** Task statement **
Restate the whole listing exactly.

....

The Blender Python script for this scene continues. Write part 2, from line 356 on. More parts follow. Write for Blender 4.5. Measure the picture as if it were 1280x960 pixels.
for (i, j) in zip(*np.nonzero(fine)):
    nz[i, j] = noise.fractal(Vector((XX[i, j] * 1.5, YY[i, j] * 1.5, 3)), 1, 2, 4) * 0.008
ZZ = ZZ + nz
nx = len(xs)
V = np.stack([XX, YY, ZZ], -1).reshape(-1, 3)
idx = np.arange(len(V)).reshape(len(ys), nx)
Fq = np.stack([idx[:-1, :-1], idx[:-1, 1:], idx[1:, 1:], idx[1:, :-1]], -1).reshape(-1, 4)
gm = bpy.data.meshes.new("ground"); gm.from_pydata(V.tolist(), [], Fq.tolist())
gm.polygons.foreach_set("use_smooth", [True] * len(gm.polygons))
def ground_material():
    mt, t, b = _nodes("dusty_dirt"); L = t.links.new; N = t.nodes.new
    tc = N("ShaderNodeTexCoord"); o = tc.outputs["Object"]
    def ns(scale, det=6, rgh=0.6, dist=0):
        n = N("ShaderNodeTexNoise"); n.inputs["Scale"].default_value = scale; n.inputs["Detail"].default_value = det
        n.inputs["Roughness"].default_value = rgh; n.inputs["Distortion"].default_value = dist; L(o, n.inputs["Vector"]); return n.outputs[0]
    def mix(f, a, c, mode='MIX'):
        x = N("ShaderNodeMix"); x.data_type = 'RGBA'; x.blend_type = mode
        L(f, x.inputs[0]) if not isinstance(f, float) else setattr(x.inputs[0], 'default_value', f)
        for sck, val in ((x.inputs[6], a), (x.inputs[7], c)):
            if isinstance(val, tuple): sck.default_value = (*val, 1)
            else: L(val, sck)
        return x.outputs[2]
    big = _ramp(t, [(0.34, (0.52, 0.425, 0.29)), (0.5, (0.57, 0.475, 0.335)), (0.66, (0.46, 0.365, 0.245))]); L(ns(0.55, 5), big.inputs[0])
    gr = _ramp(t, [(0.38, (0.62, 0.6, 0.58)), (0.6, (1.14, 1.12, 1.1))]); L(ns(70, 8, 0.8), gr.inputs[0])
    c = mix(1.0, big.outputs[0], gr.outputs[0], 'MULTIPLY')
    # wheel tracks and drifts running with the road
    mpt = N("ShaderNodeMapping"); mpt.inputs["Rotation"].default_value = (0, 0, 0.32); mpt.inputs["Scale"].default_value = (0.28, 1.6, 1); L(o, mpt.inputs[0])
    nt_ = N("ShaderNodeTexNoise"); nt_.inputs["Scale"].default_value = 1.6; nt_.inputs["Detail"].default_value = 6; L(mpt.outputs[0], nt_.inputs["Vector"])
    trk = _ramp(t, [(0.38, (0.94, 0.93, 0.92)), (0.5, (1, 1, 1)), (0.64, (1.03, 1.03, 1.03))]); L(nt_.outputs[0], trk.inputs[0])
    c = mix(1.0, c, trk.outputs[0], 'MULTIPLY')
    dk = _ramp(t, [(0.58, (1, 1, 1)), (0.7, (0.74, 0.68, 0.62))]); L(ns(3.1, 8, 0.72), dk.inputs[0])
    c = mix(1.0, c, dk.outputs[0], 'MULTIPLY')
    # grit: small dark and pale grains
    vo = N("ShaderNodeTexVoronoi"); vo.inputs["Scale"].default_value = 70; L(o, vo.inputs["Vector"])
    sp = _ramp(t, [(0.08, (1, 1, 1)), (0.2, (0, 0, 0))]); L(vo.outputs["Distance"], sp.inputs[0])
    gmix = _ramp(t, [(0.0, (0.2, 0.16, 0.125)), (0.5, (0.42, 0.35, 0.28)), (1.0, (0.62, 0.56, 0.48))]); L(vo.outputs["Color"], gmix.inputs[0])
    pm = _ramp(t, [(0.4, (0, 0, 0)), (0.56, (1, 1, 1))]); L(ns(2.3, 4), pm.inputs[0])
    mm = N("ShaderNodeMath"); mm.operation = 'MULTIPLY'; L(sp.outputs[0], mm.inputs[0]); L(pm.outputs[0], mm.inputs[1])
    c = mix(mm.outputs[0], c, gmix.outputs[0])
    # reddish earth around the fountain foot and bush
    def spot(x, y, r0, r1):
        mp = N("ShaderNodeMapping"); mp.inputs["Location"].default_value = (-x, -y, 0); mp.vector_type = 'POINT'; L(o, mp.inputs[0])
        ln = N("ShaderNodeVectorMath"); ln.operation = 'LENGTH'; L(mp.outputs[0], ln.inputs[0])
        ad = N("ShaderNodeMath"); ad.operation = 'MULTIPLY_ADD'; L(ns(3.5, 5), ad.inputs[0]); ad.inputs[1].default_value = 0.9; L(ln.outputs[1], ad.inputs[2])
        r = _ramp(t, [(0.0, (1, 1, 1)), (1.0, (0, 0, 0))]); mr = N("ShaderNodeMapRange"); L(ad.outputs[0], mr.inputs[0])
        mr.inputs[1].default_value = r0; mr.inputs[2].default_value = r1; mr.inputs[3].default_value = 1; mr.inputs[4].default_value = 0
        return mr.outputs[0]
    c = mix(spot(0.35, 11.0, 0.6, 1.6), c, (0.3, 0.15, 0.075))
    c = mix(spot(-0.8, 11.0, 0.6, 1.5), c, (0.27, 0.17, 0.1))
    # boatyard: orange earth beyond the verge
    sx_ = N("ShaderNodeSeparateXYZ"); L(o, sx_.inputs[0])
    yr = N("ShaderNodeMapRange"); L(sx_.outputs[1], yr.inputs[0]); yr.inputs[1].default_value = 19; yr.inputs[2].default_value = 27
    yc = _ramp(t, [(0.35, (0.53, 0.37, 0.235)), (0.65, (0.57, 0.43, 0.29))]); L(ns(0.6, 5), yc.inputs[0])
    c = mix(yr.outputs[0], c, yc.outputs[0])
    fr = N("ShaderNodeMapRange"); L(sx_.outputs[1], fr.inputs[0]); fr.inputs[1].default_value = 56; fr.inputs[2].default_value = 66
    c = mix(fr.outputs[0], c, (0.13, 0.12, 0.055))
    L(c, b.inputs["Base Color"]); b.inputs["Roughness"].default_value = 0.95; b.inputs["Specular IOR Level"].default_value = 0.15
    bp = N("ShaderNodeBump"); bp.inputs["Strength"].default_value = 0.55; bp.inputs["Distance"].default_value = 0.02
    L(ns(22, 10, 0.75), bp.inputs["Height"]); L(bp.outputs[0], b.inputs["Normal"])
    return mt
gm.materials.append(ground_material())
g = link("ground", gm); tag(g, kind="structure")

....

** Written response **
The Blender Python script for this scene continues. Write part 2, from line 356 on. More parts follow. Write for Blender 4.5. Measure the picture as if it were 1280x960 pixels.
for (i, j) in zip(*np.nonzero(fine)):
    nz[i, j] = noise.fractal(Vector((XX[i, j] * 1.5, YY[i, j] * 1.5, 3)), 1, 2, 4) * 0.008
ZZ = ZZ + nz
nx = len(xs)
V = np.stack([XX, YY, ZZ], -1).reshape(-1, 3)
idx = np.arange(len(V)).reshape(len(ys), nx)
Fq = np.stack([idx[:-1, :-1], idx[:-1, 1:], idx[1:, 1:], idx[1:, :-1]], -1).reshape(-1, 4)
gm = bpy.data.meshes.new("ground"); gm.from_pydata(V.tolist(), [], Fq.tolist())
gm.polygons.foreach_set("use_smooth", [True] * len(gm.polygons))
def ground_material():
    mt, t, b = _nodes("dusty_dirt"); L = t.links.new; N = t.nodes.new
    tc = N("ShaderNodeTexCoord"); o = tc.outputs["Object"]
    def ns(scale, det=6, rgh=0.6, dist=0):
        n = N("ShaderNodeTexNoise"); n.inputs["Scale"].default_value = scale; n.inputs["Detail"].default_value = det
        n.inputs["Roughness"].default_value = rgh; n.inputs["Distortion"].default_value = dist; L(o, n.inputs["Vector"]); return n.outputs[0]
    def mix(f, a, c, mode='MIX'):
        x = N("ShaderNodeMix"); x.data_type = 'RGBA'; x.blend_type = mode
        L(f, x.inputs[0]) if not isinstance(f, float) else setattr(x.inputs[0], 'default_value', f)
        for sck, val in ((x.inputs[6], a), (x.inputs[7], c)):
            if isinstance(val, tuple): sck.default_value = (*val, 1)
            else: L(val, sck)
        return x.outputs[2]
    big = _ramp(t, [(0.34, (0.52, 0.425, 0.29)), (0.5, (0.57, 0.475, 0.335)), (0.66, (0.46, 0.365, 0.245))]); L(ns(0.55, 5), big.inputs[0])
    gr = _ramp(t, [(0.38, (0.62, 0.6, 0.58)), (0.6, (1.14, 1.12, 1.1))]); L(ns(70, 8, 0.8), gr.inputs[0])
    c = mix(1.0, big.outputs[0], gr.outputs[0], 'MULTIPLY')
    # wheel tracks and drifts running with the road
    mpt = N("ShaderNodeMapping"); mpt.inputs["Rotation"].default_value = (0, 0, 0.32); mpt.inputs["Scale"].default_value = (0.28, 1.6, 1); L(o, mpt.inputs[0])
    nt_ = N("ShaderNodeTexNoise"); nt_.inputs["Scale"].default_value = 1.6; nt_.inputs["Detail"].default_value = 6; L(mpt.outputs[0], nt_.inputs["Vector"])
    trk = _ramp(t, [(0.38, (0.94, 0.93, 0.92)), (0.5, (1, 1, 1)), (0.64, (1.03, 1.03, 1.03))]); L(nt_.outputs[0], trk.inputs[0])
    c = mix(1.0, c, trk.outputs[0], 'MULTIPLY')
    dk = _ramp(t, [(0.58, (1, 1, 1)), (0.7, (0.74, 0.68, 0.62))]); L(ns(3.1, 8, 0.72), dk.inputs[0])
    c = mix(1.0, c, dk.outputs[0], 'MULTIPLY')
    # grit: small dark and pale grains
    vo = N("ShaderNodeTexVoronoi"); vo.inputs["Scale"].default_value = 70; L(o, vo.inputs["Vector"])
    sp = _ramp(t, [(0.08, (1, 1, 1)), (0.2, (0, 0, 0))]); L(vo.outputs["Distance"], sp.inputs[0])
    gmix = _ramp(t, [(0.0, (0.2, 0.16, 0.125)), (0.5, (0.42, 0.35, 0.28)), (1.0, (0.62, 0.56, 0.48))]); L(vo.outputs["Color"], gmix.inputs[0])
    pm = _ramp(t, [(0.4, (0, 0, 0)), (0.56, (1, 1, 1))]); L(ns(2.3, 4), pm.inputs[0])
    mm = N("ShaderNodeMath"); mm.operation = 'MULTIPLY'; L(sp.outputs[0], mm.inputs[0]); L(pm.outputs[0], mm.inputs[1])
    c = mix(mm.outputs[0], c, gmix.outputs[0])
    # reddish earth around the fountain foot and bush
    def spot(x, y, r0, r1):
        mp = N("ShaderNodeMapping"); mp.inputs["Location"].default_value = (-x, -y, 0); mp.vector_type = 'POINT'; L(o, mp.inputs[0])
        ln = N("ShaderNodeVectorMath"); ln.operation = 'LENGTH'; L(mp.outputs[0], ln.inputs[0])
        ad = N("ShaderNodeMath"); ad.operation = 'MULTIPLY_ADD'; L(ns(3.5, 5), ad.inputs[0]); ad.inputs[1].default_value = 0.9; L(ln.outputs[1], ad.inputs[2])
        r = _ramp(t, [(0.0, (1, 1, 1)), (1.0, (0, 0, 0))]); mr = N("ShaderNodeMapRange"); L(ad.outputs[0], mr.inputs[0])
        mr.inputs[1].default_value = r0; mr.inputs[2].default_value = r1; mr.inputs[3].default_value = 1; mr.inputs[4].default_value = 0
        return mr.outputs[0]
    c = mix(spot(0.35, 11.0, 0.6, 1.6), c, (0.3, 0.15, 0.075))
    c = mix(spot(-0.8, 11.0, 0.6, 1.5), c, (0.27, 0.17, 0.1))
    # boatyard: orange earth beyond the verge
    sx_ = N("ShaderNodeSeparateXYZ"); L(o, sx_.inputs[0])
    yr = N("ShaderNodeMapRange"); L(sx_.outputs[1], yr.inputs[0]); yr.inputs[1].default_value = 19; yr.inputs[2].default_value = 27
    yc = _ramp(t, [(0.35, (0.53, 0.37, 0.235)), (0.65, (0.57, 0.43, 0.29))]); L(ns(0.6, 5), yc.inputs[0])
    c = mix(yr.outputs[0], c, yc.outputs[0])
    fr = N("ShaderNodeMapRange"); L(sx_.outputs[1], fr.inputs[0]); fr.inputs[1].default_value = 56; fr.inputs[2].default_value = 66
    c = mix(fr.outputs[0], c, (0.13, 0.12, 0.055))
    L(c, b.inputs["Base Color"]); b.inputs["Roughness"].default_value = 0.95; b.inputs["Specular IOR Level"].default_value = 0.15
    bp = N("ShaderNodeBump"); bp.inputs["Strength"].default_value = 0.55; bp.inputs["Distance"].default_value = 0.02
    L(ns(22, 10, 0.75), bp.inputs["Height"]); L(bp.outputs[0], b.inputs["Normal"])
    return mt
gm.materials.append(ground_material())
g = link("ground", gm); tag(g, kind="structure")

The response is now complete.